Die Erträge aus den Zertifikat-Auktionen fließen den EWR-Mitgliedstaaten zu, mit einer Zweckbindung für Klimaschutzmaßnahmen. EU-weit erreichten die Einnahmen aus allen dem EU ETS unterliegenden Wirtschaftsbereichen (also inklusive Luftfahrt) 2017 rund 5,6 Mrd. Euro, ein Anstieg um knapp 50 Prozent gegenüber dem Jahr davor. 2018 dürften es über 15 Mrd. Euro gewesen sein. Inwieweit sie tatsächlich zweckentsprechend verwendet werden, ist nicht genau bekannt. Laut Klimabericht 2018 der EU-Kommission war dies nur für rund 80 Prozent der Einnahmen der Fall.  

Grafik: Verbrauch und Emissionen bei einer Stunde Flug mit einem Flugzeug mit 150 Passagieren

CO₂-Ausstoß von IAG & Lufthansa Group

Laut jüngstem Geschäftsbericht der IAG (International Airlines Group) konnten ihre durch Flugzeuge verursachten Emissionen zwischen 2014 und 2018 von 97,5 gCO₂/pkm (Gramm pro Passagierkilometer) um 5,7 Prozent auf 91,9 gCO₂/pkm gesenkt werden. Der tatsächliche CO₂-Ausstoß stieg hingegen im selben Zeitraum von 25,22 Mio. Tonnen um ein Fünftel auf 29,99 Mio. Tonnen. Rund 3 Mio. Tonnen der im Vorjahr von der IAG verursachten CO₂-Emissionen wurden mittels EU ETS-Zertifikaten „kompensiert“.

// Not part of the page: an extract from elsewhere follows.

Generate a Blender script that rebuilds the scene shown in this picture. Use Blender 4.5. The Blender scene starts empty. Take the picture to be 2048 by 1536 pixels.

Bei der Lufthansa Group erreichten die CO₂-Emissionen im Vorjahr insgesamt 32,6 Mio. Tonnen, um 7,2 Prozent mehr als 2017. Ein starkes Viertel davon (8,5 Mio. Tonnen, plus 11,8 Prozent) entfiel auf Flüge innerhalb des EWR, die dem EU ETS unterliegen. 62 Prozent bzw. 5,27 Mio. Tonnen dieser durch EWR-Flüge der LH Group verursachten CO₂-Emissionen mussten durch den Zukauf von Zertifikaten kompensiert werden.